** START RECORDED INFORMATION **

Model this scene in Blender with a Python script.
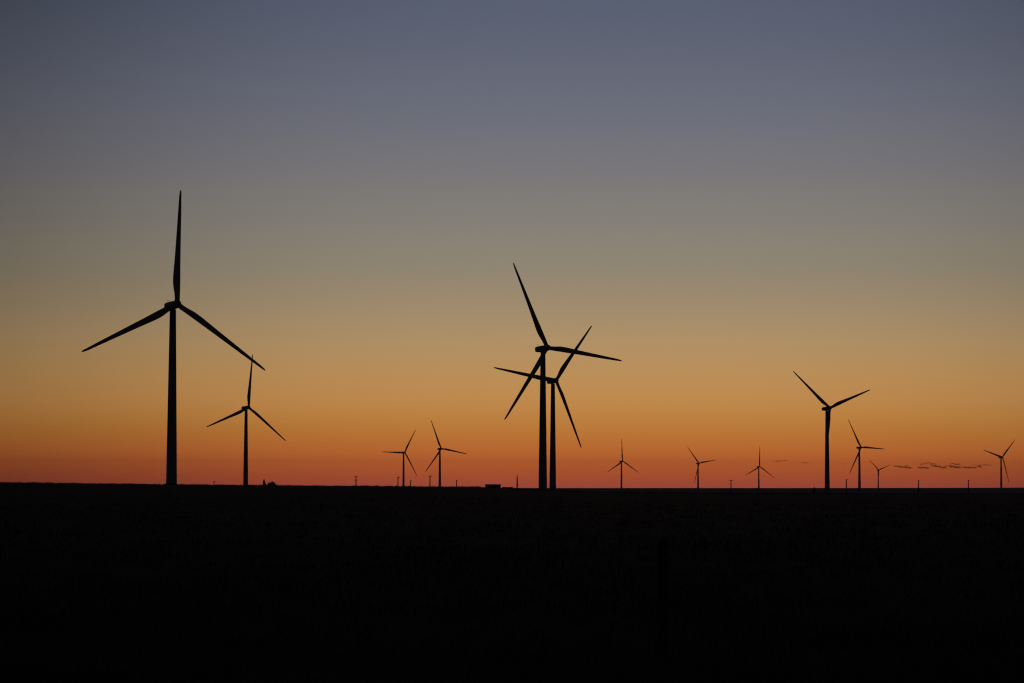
import bpy, bmesh, math, random
import numpy as np
from mathutils import Vector, Matrix
R = math.radians
random.seed(7)
for o in list(bpy.data.objects):
    bpy.data.objects.remove(o)
S = bpy.context.scene
COL = S.collection

# ------------------------------------------------------------------ camera
F = 2844.4                      # focal length in pixels (100 mm on 36 mm)
HORIZON = 487.4                 # image row of the true horizon, centre column
CAM_Z = 1.8
PITCH = math.atan((HORIZON - 341.5) / F)
ROLL = R(0.12)
cam_d = bpy.data.cameras.new('camera'); cam = bpy.data.objects.new('camera', cam_d)
COL.objects.link(cam); S.camera = cam
cam_d.lens = 100; cam_d.sensor_width = 36; cam_d.clip_start = 0.5; cam_d.clip_end = 60000
cam.matrix_world = Matrix.Translation((0, 0, CAM_Z)) @ Matrix.Rotation(math.pi/2 + PITCH, 4, 'X') @ Matrix.Rotation(ROLL, 4, 'Z')
CM = cam.matrix_world.copy()
def ray(px, py):
    """unit-depth viewing vector through a picture point"""
    return CM.to_3x3() @ Vector(((px - 512) / F, (341.5 - py) / F, -1))
def at(px, py, D):
    return CM.translation + ray(px, py) * D

# ------------------------------------------------------------------ world: dusk sky
SUN_AZ = 2.0                    # degrees right of the view axis, the sun is just below the horizon
def lin(c):
    return tuple(((v/255)/12.92 if v <= 10 else ((v/255 + .055)/1.055)**2.4) for v in c) + (1,)
W = bpy.data.worlds.new('World'); S.world = W; W.use_nodes = True
nt = W.node_tree; nt.nodes.clear()
def N(t, kind, **kw):
    n = t.nodes.new(kind)
    for k, v in kw.items(): setattr(n, k, v)
    return n
def math_node(t, op, a, b=None, clamp=False):
    n = N(t, 'ShaderNodeMath', operation=op, use_clamp=clamp)
    for i, v in enumerate((a, b)):
        if v is None: continue
        if isinstance(v, (int, float)): n.inputs[i].default_value = v
        else: t.links.new(v, n.inputs[i])
    return n.outputs[0]
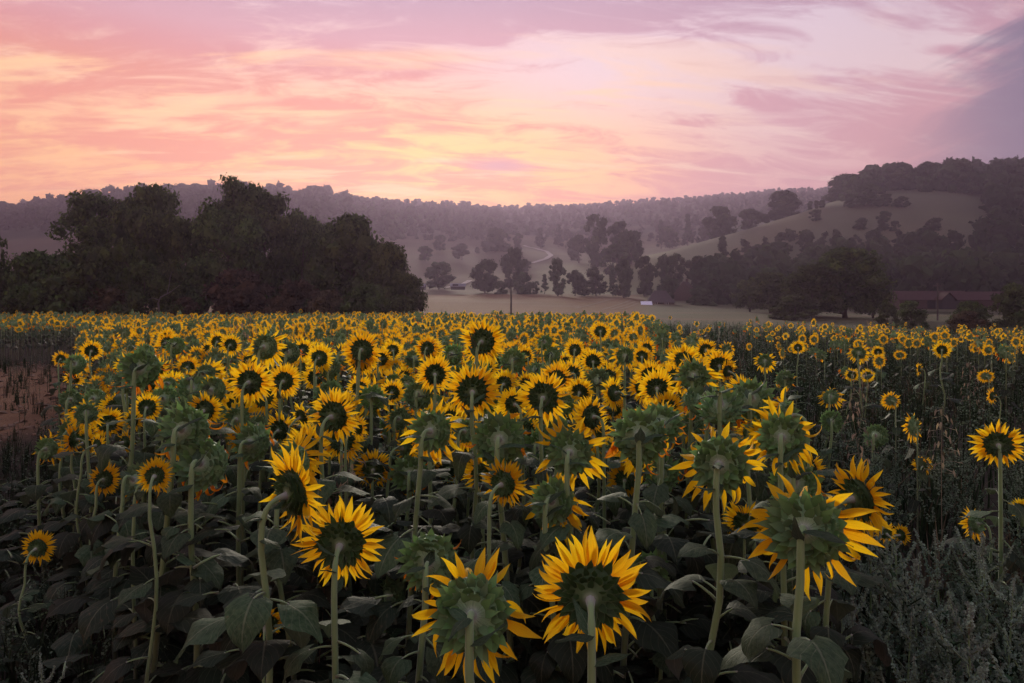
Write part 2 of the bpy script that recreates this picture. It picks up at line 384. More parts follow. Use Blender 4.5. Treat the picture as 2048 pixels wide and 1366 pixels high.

** END RECORDED INFORMATION **

# YOUR INSTRUCTIONS
Return nothing but the lines running from the start of the data to the line with "return CM.translation + ray(px, py) * D", please, both ends included and no pictures.

# EXERCISE RESPONSE
Model this scene in Blender with a Python script.
import bpy, bmesh, math, random
import numpy as np
from mathutils import Vector, Matrix
R = math.radians
random.seed(7)
for o in list(bpy.data.objects):
    bpy.data.objects.remove(o)
S = bpy.context.scene
COL = S.collection

# ------------------------------------------------------------------ camera
F = 2844.4                      # focal length in pixels (100 mm on 36 mm)
HORIZON = 487.4                 # image row of the true horizon, centre column
CAM_Z = 1.8
PITCH = math.atan((HORIZON - 341.5) / F)
ROLL = R(0.12)
cam_d = bpy.data.cameras.new('camera'); cam = bpy.data.objects.new('camera', cam_d)
COL.objects.link(cam); S.camera = cam
cam_d.lens = 100; cam_d.sensor_width = 36; cam_d.clip_start = 0.5; cam_d.clip_end = 60000
cam.matrix_world = Matrix.Translation((0, 0, CAM_Z)) @ Matrix.Rotation(math.pi/2 + PITCH, 4, 'X') @ Matrix.Rotation(ROLL, 4, 'Z')
CM = cam.matrix_world.copy()
def ray(px, py):
    """unit-depth viewing vector through a picture point"""
    return CM.to_3x3() @ Vector(((px - 512) / F, (341.5 - py) / F, -1))
def at(px, py, D):
    return CM.translation + ray(px, py) * D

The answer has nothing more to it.